Automated teller machines are big business for the banking industry, and they protect their interests accordingly. Case in point: Massachusetts Senate Bill 1912. According to a piece last week at golocalworcester.com, “[t]he local ATM and banking industry is pushing back on an oft-submitted bill by Massachusetts State Senator Brian A. Joyce that would require banks to install specific security measures at their automated teller machine facilities.”
Justlikethat, this ad ran in today’s Boston Globe (yet another ad that snubbed the Boston Herald).

(More about the horrific murder of Amy Lord last year.)
When you go to atmsafetypin.com, here’s what you get:

From Amy Lord and Senate Bill 1912:
It has taken a lot of lying by a lot of powerful people to keep the ATM crime problem hidden. And many of those people are still in office and pretend to be working to fix it. HINT: When you see educated, powerful people with high social standing behaving like common white trash, you know you got a problem.

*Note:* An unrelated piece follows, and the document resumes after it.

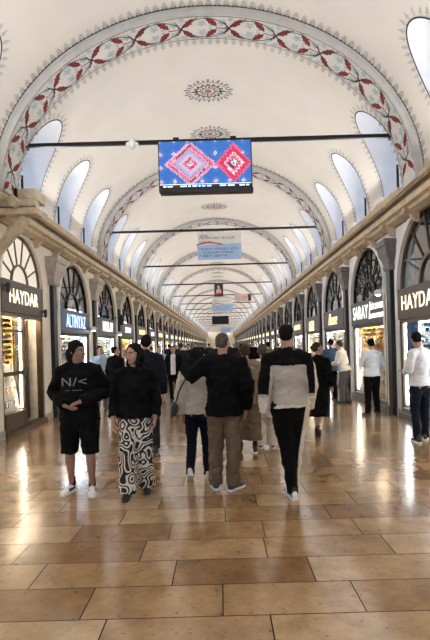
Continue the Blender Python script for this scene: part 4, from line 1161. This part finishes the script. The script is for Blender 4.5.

An amendment was filed to the original Senate Bill 1912. (https://malegislature.gov/Bills/188/Senate/S1912) The first version of S.1912 had the BANKS reporting crimes at their ATMs. The problem was, banks don’t have 24 hour monitoring of their ATMs, so they don’t know if a crime occurred or not. They would have to go to the police to get that data. Worse yet, the law doesn’t punish banks for not complying, so it’s really a “nonlaw” . . .
It would also not apply to cases where the victim was forced to use the card to make a withdrawal, but only those cases where the victim “surrendered” the ATM card and PIN.
There’s a lot more detail there if you care to dig deeper. There’s also a phone number, which the hardreading staff decided to call.
The man responsible for the ad, it turns out, is Joe Zingher, a Chicago lawyer who holds U.S. Patent 5,731,575, “Computerized system for discreet identification of duress transaction and/or duress access” at ATM banking machines.
When we asked Mr. Zingher what his connection was to Amy Lord or ATM crime, he said he’s been studying ATM crime for a long time and it’s easy to get hard data. When we asked directly if he had any financial stake in the reforms he’s proposing, he said he has a 15-year-old patent and “the idea I’m going to make any money off this is ridiculous.” (Not to get technical about it, but the idea didn’t seem so ridiculous in this 2004 Forbes piece, which noted that Mr.Zingher’s patent would “recognize reversed, inverted or otherwise altered PIN as a distress signal, and [instruct] the teller machine to call the cops.” The piece also mentioned Mr. Zingher’s dismay at being “flat broke” thanks to the banking industry’s stonewalling.)
Mr. Zingher concluded our chat by saying that he’s trying to “burst the bubble” of the banking industry’s obstructing reform and that he hopes to “trigger a class action suit” because suppressing ATM crime information has been part of the banking industry’s business model for 30 years.
Did we mention Mr. Zingher is a lawyer? We thought so.